Enter the Smart Contract
With these major hurdles, it seems that we are back to enjoying only the physical areas around us. However, recent years have given us a glimmer of hope. The emergence of Web 3.0—and specifically, smart contracts—can potentially remove all three of the “scam enablers” mentioned above.
A smart contract uses blockchain technology to essentially lay out the rules of an agreement, including the consequences of given actions, and then displays this information on the chain so that any involved parties can see the details and know they have not been changed. Further, if the parties agree to an arrangement that involves money and contingent actions, they will first lock up the token of choice for the smart contract to control, distributing the funds according to the details of the contract. This makes the smart contract a completely independent and dependable third party, acting autonomously and impervious to bad actors. There are no take-backs from either party, and at this point the platform location, legitimacy, and anonymity don’t even factor into the equation. The parties care about who will win and lose, and the smart contract will facilitate the results of the contest, whether it be exchange trading, betting, or any other type of agreement.
Unleashing Full Potential
Now that we have this technological super power, what should we do with it? Obviously we can use it for anying from exchange trading, betting, and any risk/reward case where both parties agree on the rules, and how they’ll be measured. Two fascinating use cases, both unthinkable without smart contracts, are LunaFi and Polkadex.
LunaFi is a Web 3.0 sports betting platform that offers everything you could hope for in terms of standard features, with many different types of betting, organized smart contracts watching it all, and data oracles providing the facts needed to process the contract. What makes LunaFi unique is its option to either bet or become the house. In other words, the platform’s smart contract is so transparent to all, it is comfortable with you picking a side before betting, and reaping from any rewards that come your way. Just imagine walking into a physical casino, going to the roulette wheel, and telling the operator that you’ll provide liquidity and take a share of the winnings… This is simply impossible traditionally, but is not only possible with smart contracts, it makes perfect sense that players should be able to participate on both sides of the table.
Polkadex is an orderbook trading platform, similar to others but with a few special tricks as well. Most notably is its ability to not only allow for peer-to-peer trading, but for its users to safely delegate their assets to third parties and special algorithms, taking a chance on their expertise to generate profits for your wallet. Again, the risk of delegating assets to a third party, feeling safe about their managing it appropriately, and returning any yields is just about impossible in a non-smart contract world.
Takeaways
Our ingrained nature of waging risk against reward will likely continue to be a major draw.

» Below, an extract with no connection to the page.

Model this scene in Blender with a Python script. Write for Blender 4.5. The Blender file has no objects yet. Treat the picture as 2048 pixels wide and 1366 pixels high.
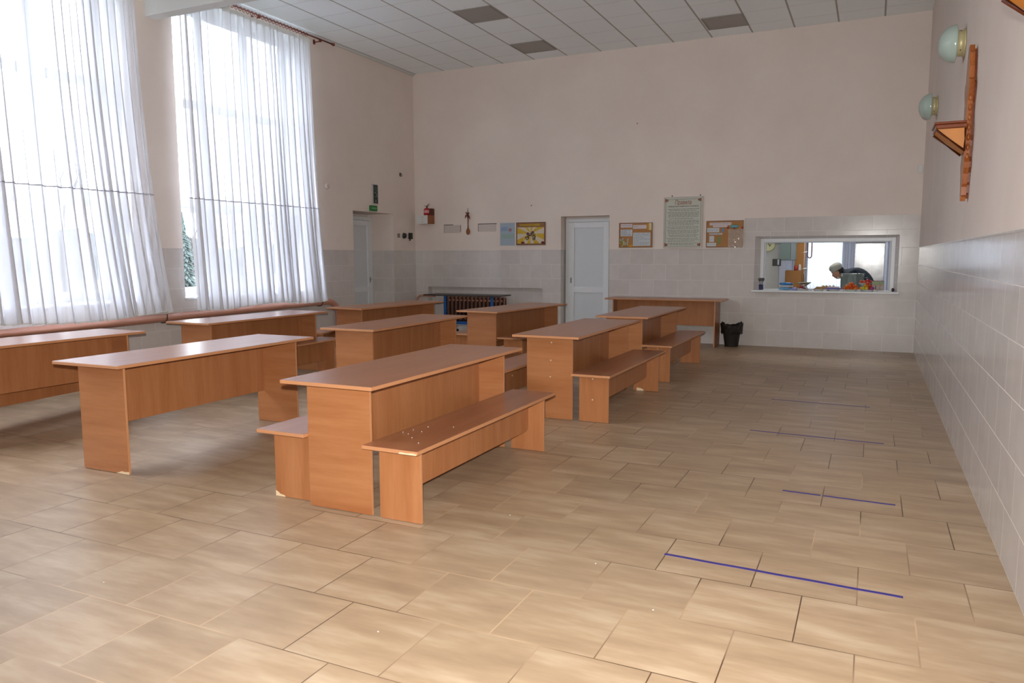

While many people have been scammed out of countless money, there is a solution to taking away the typical scamming dangers we face today. Smart contracts may be the unsung hero of this decade or beyond, making “trustless” a key term that will change the way we interact with each other and with money itself. We will continue to see new use cases like those pioneered by LunaFi and Polkadex, and as a result we can experience the joy of fewer and fewer scams. After all, in order to experience the thrill of the risk/reward, there can’t be additional risks coming out of nowhere to unbalance this wonderful game.